If you can judge a man by the company he keeps, you get a sense of where Mr McCain is going to take the Republican Party. This week he got three endorsements that will prove critical to his near-certain victory. First, the pivotal backing of Charlie Crist, the Governor of Florida. Mr Crist is one of the most wildly popular governors in America. He was one of the few Republican successes in the disastrous 2006 midterm election. He himself represents a kind of post-Bush era transition: he took over from Jeb Bush, the President's brother. Mr Crist has succeeded because he has governed from the Centre in a state that we have come to know can be crucial in presidential politics. You heard it here first, by the way - Mr Crist will loom large in the Republican Party; perhaps as Mr McCain's vice-presidential nominee; perhaps as presidential candidate himself one day. His gamble in supporting Mr McCain in Florida was critical to the senator's win there.
Then, on Wednesday, following the primary victory, Mr McCain was endorsed by Rudy Giuliani.

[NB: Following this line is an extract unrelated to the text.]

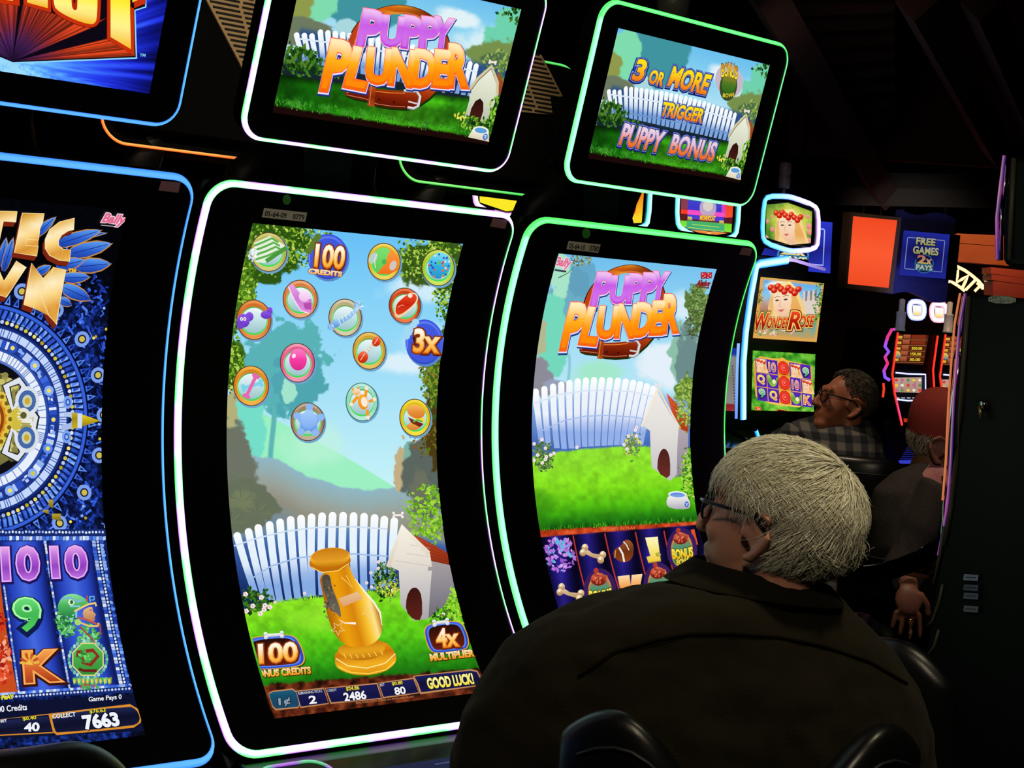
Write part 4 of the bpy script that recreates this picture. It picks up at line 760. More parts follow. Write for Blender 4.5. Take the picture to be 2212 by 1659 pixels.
JC = ['fcf8c0', 'f8e878', 'f0c838']; A.poly(K5([(918, 972), (990, 966), (1008, 1106), (935, 1116), (926, 1084), (948, 1079)]), 'b08c20', 10); A.poly(K5([(916, 968), (988, 962), (1005, 1100), (933, 1110), (924, 1079), (946, 1074)]), JC, 11)
for dx, dy in ((0, 0), (-8, -10), (4, -14), (14, -6)): A.ell(K5([(988 + dx, 1072 + dy)])[0], 2 if dx else 3.5, 2.4, 'a89c3c', 12, n=8)
VC = ['fcdcac', 'f8b868', 'f09438']; A.poly(K5([(757, 1192), (825, 1184), (835, 1260), (770, 1260)]), VC, 11); A.poly(K5([(838, 1184), (900, 1178), (885, 1260), (832, 1260)]), VC, 11.5)
def bowl(c, k, z=10):
    f = lambda P: [(c[0] + k * x, c[1] + k * y) for x, y in P]; A.ell(f([(0, 8)])[0], 33 * k, 46 * k, '3a1c5c', z - 1); A.ell(f([(0, 10)])[0], 24 * k, 38 * k, ['d88c50', 'c08844', '6c8c3c', 'a8a43c'], z); A.ell(f([(0, 12)])[0], 21 * k, 34 * k, ['b4542c', '4c9470', '3c7c54', '4a6a34'], z + 1)
    A.ell(f([(-3, -16)])[0], 16 * k, 13 * k, ['d86c4c', '8c2818', '6a1c10'], z + 2); leaves(A, 24, inblob(*f([(-3, -18)])[0], 15 * k, 12 * k), 4 * k, ['c85038', '9c3020', 'e87858', '6a1c14'], z + 2.2, seed=72); A.ell(f([(-8, -33)])[0], 5 * k, 6 * k, 'b03c28', z + 3, n=10)
    A.text('BONUS', *f([(-20, 28), (24, 22), (-22, 8)]), [(.11, '4a2a08', z + 4), (.05, ['fff060', 'f8d830', 'e8a81c'], z + 5)], arc=-.12); A.text('BOWL', *f([(-11, 42), (17, 37), (-12, 30)]), [(.1, '4a2a08', z + 4), (.04, ['fff060', 'e8b820'], z + 5)], arc=-.1)
bowl(K5([(1128, 1015)])[0], 1.0); bowl(K5([(655, 1255)])[0], 1.08); bowl(K5([(995, 1215)])[0], 1.0)
A.build('screen', M_SCREEN, T)
# ---- blue-lit machine: stone calendar disc over reels, gold lettering
T, S, tp, F = CAB['A']
K4 = crop(0, 320, 3.319); K6 = crop(0, 1200, 3.615); K7 = crop(0, 780, 3.606)
A = Art(S, *MU, 48); AX0 = -90
cu, cv = A.px([(-45, 905)])[0]; RU = A.px([(128, 905)])[0][0] - cu
A.r = (A.px([(AX0 - 60, 905)])[0][0], MU[1], .07, 1.0179)
def stone_bg(x, y):
    n = fbm(x * .06, y * .06, 4, 3); n2 = fbm(x * .15, y * .15, 3, 5)
    im = ramp(n2, (.15, '02030c'), (.45, '08123c'), (.7, '14308c'), (.9, '2c58d0')); im = im * (sst(560, 720, y) * .9 + .04)[:, None]
    return im * (1 - .75 * sst(0, 1, (x - (np.interp(y, [450, 650, 900, 1150, 1340, 1500], [262, 240, 222, 228, 262, 300]) - 26)) / 26))[:, None] + H('03050e') * .3
A.base(150, 432, stone_bg, True)
BL = ['5c8cf0', '3c68dc', '2c50c0', '88b0f8', '1c3ca0']; WH = ['dce8fc', 'b8ccf4', '98b4ec']; YW = ['d8c83c', 'b8a020', 'f0e060']
P0 = lambda r, t: (cu + r * RU * math.cos(t), cv + r * RU * math.sin(t))
rg = random.Random(11); TS = np.linspace(-1.75, 1.75, 90)
def arc(r0, r1, col, z, t0=-1.75, t1=1.75): 
    n = max(3, int((t1 - t0) * 26)); t = np.linspace(t0, t1, n); V = [P0(r0, q) for q in t] + [P0(r1, q) for q in t]; A.raw(V, [(i, i + 1, n + i + 1, n + i) for i in range(n - 1)], col, z)
A.ell((cu, cv), 1.42 * RU, 1.42 * RU, '050a2c', 1, px=False, n=70)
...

If Mr McCain is a maverick in Republican politics, then Mr Giuliani is a sort of deranged mustang, stampeding about the political prairie, charging the high fences of conservative orthodoxy.
Then yesterday, in California, Mr McCain won the backing of Arnold Schwarzenegger, the Governor of California. Mr Schwarzenegger has, like Mr McCain, infuriated the Republican Right in his own state, with support for such measures as strong efforts to tackle climate change.
What these three have in common is that they all know that for Republicans to survive in the harsh political climate of the post-Bush years, they need to reach to the Centre.
Any obsequies for the Bush Republican Party will also need to include the campaign of Mitt Romney, for whom Super Tuesday will be a final stand. Mr Romney, oddly, was once a model of new, forward-looking Republicanism. Like Mr Schwarzenegger he had governed quite successfully in a state (Massachusetts) where Republicans seemed thinner on the ground than daffodils in November. But he consciously remade himself for this campaign as a traditional, immigrant-bashing, gay-baiting, Bible-toting (well, Book of Mormon-toting ) conservative. And it didn't do him much good.
The problem for the McCain Revolution is its dependence on the support of moderate Republicans and independents. Mr McCain has squeaked through to victory in three major primaries, winning less than 40 per cent of the vote in each.
Though he has a rare chance to show that he and his colleagues can govern from the Centre, Mr McCain will need the backing of conservatives to win. Yet the impossibilist, increasingly unhinged right wing of the party, the latter-day Bourbons who have learnt nothing and forgotten nothing from the past decade, are still a powerful force. They could, if they chose, destroy Mr McCain and the new Republican leadership with a guerrilla campaign for the next nine months.
But they'll need to be aware that the price for that victory may well be the destruction of the very party they will be claiming to save.